Examine the moral and ethical question. Could any moral person who saw the abuse of human beings at Abu Ghraib, Bagram, Camp Cropper, Camp Nama, and uncounted black sites across the globe and at sea believe it was in compliance with America’s “respect” and “law and freedom”? As president, your job was not to delegate moral responsibility for these acts, but to take moral responsibility for them. You said a decade ago: “Once you put your hand on the Bible and swear in [to public office], you must set a high standard and be responsible for your own actions.”

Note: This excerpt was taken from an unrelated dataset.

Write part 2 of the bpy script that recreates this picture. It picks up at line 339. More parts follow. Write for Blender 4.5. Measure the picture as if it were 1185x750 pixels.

The point of this letter, Mr. President, is to beg you to finally take responsibility for this stain on American honor and this burden on a war we must win. It is to plead with you to own what happened under your command, and to reject categorically the phony legalisms, criminal destruction of crucial evidence, and retrospective rationalizations used to pretend that none of this happened. It happened. You once said, “I’m worried about a culture that says … ‘If you’ve got a problem blame somebody else.’” I am asking you to stop blaming others for the consequences of decisions you made.

Go. Read the whole thing. It's more than worth it.

Then pray that George Walker Bush will read it. Read, mark, learn and inwardly digest it.